**** Dataset excerpt ****

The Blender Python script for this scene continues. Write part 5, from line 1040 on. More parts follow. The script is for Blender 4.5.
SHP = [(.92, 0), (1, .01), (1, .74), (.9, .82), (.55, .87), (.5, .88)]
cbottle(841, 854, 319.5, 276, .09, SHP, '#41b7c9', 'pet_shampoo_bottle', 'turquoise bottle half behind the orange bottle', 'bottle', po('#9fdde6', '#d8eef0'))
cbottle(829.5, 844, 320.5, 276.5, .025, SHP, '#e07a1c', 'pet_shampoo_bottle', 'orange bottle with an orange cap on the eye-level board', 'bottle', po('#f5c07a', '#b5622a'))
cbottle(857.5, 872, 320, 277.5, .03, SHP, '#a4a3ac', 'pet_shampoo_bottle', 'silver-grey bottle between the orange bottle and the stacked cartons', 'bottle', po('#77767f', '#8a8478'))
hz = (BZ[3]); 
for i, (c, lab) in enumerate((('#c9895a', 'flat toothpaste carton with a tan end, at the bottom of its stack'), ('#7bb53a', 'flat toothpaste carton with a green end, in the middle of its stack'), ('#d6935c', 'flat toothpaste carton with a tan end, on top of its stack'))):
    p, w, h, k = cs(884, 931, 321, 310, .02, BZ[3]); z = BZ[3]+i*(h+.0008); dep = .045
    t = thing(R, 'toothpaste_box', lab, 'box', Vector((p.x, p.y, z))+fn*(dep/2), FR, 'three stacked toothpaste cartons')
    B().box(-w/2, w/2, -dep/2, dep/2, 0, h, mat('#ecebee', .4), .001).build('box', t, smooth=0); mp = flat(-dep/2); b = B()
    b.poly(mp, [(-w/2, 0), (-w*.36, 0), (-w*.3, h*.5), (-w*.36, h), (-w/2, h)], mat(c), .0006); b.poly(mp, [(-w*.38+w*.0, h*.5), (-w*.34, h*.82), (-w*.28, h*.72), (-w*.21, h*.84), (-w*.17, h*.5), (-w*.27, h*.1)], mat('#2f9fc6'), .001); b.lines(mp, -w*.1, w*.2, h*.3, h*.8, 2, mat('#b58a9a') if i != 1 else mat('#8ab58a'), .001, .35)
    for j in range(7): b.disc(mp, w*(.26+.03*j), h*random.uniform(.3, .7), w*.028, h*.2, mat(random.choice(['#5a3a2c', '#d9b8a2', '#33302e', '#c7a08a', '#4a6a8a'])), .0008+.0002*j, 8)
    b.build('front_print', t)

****

_Written request_. Repeat the material above in full, exactly as it stands.

_Final result_.
The Blender Python script for this scene continues. Write part 5, from line 1040 on. More parts follow. The script is for Blender 4.5.
SHP = [(.92, 0), (1, .01), (1, .74), (.9, .82), (.55, .87), (.5, .88)]
cbottle(841, 854, 319.5, 276, .09, SHP, '#41b7c9', 'pet_shampoo_bottle', 'turquoise bottle half behind the orange bottle', 'bottle', po('#9fdde6', '#d8eef0'))
cbottle(829.5, 844, 320.5, 276.5, .025, SHP, '#e07a1c', 'pet_shampoo_bottle', 'orange bottle with an orange cap on the eye-level board', 'bottle', po('#f5c07a', '#b5622a'))
cbottle(857.5, 872, 320, 277.5, .03, SHP, '#a4a3ac', 'pet_shampoo_bottle', 'silver-grey bottle between the orange bottle and the stacked cartons', 'bottle', po('#77767f', '#8a8478'))
hz = (BZ[3]); 
for i, (c, lab) in enumerate((('#c9895a', 'flat toothpaste carton with a tan end, at the bottom of its stack'), ('#7bb53a', 'flat toothpaste carton with a green end, in the middle of its stack'), ('#d6935c', 'flat toothpaste carton with a tan end, on top of its stack'))):
    p, w, h, k = cs(884, 931, 321, 310, .02, BZ[3]); z = BZ[3]+i*(h+.0008); dep = .045
    t = thing(R, 'toothpaste_box', lab, 'box', Vector((p.x, p.y, z))+fn*(dep/2), FR, 'three stacked toothpaste cartons')
    B().box(-w/2, w/2, -dep/2, dep/2, 0, h, mat('#ecebee', .4), .001).build('box', t, smooth=0); mp = flat(-dep/2); b = B()
    b.poly(mp, [(-w/2, 0), (-w*.36, 0), (-w*.3, h*.5), (-w*.36, h), (-w/2, h)], mat(c), .0006); b.poly(mp, [(-w*.38+w*.0, h*.5), (-w*.34, h*.82), (-w*.28, h*.72), (-w*.21, h*.84), (-w*.17, h*.5), (-w*.27, h*.1)], mat('#2f9fc6'), .001); b.lines(mp, -w*.1, w*.2, h*.3, h*.8, 2, mat('#b58a9a') if i != 1 else mat('#8ab58a'), .001, .35)
    for j in range(7): b.disc(mp, w*(.26+.03*j), h*random.uniform(.3, .7), w*.028, h*.2, mat(random.choice(['#5a3a2c', '#d9b8a2', '#33302e', '#c7a08a', '#4a6a8a'])), .0008+.0002*j, 8)
    b.build('front_print', t)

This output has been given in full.